Less funny than you would think...
Don't judge by the cover. This book is not funny. I spent 40 years of my life living in Communist Poland. Now Communism is long gone, and I am U.S. citizen. And I am figuring it out that in today USA presenting myself as Republican is actually more dangerous and is creating more problems that presenting myself as anti-communist when living under Communist regime. It is OK to be on a party and make jokes about Bush, Palin, McCain and such. Actually, this is mandatory. It is NOT OK to make jokes about Biden and Obama. Once, for such jokes, I was requested to leave. Requested by my good friends.
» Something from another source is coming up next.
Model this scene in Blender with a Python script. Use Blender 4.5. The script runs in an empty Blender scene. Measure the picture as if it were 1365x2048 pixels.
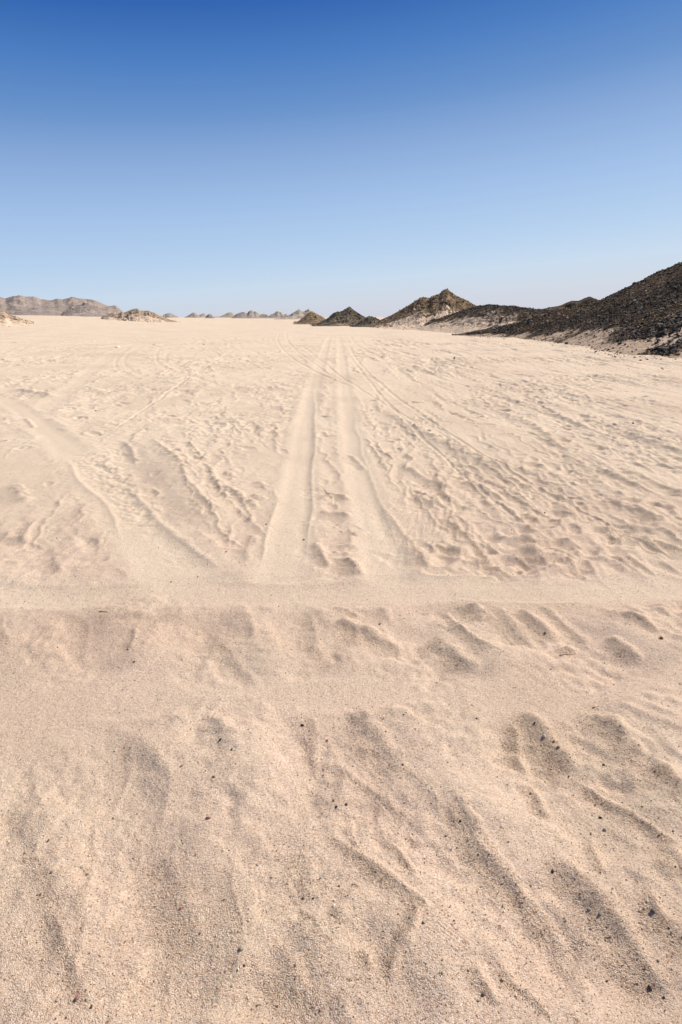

I believe that this book is not funny. It is tragic. As tragic as what is going on in this country
A Funny Look at the Plight of a Conservative Living in a Blue State
Posted June 1, 2009, 1:09 PM EST: Harry Stein has written another political hit book about the plight of a conservative living in a blue state. I found myself laughing out loud at his descriptions of his encounters with the liberals in his home town and how he dealt with, or avoided contact with, these foam at the mouth, raving, irrational, pinko liberal bed wetting degenerates who think they have the only political answers to everything. The book has a serious and troubling side; namely the academic world's suppression of conservative thought and the blacklisting of academics who are not liberal in their thoughts or ideas. There are other areas of discrimination that he describes in great and disturbing detail, particularly in the world of newspaper and magazine journalism and radio or television work. I was fascinated by the book and the rich and often humorous stories he tells. I received a copy in New York and read the entire book before I reached home. It is hard to put down, so don't start reading it at night, or you won't get much sleep. I will wait with great impatience for his next opus conservatorius and in the meantime will get my legislator wife to buy a bunch of these books for our holiday giving. You should also get his first book: How I Accidentally Joined the Vast Right Wing Conspiracy.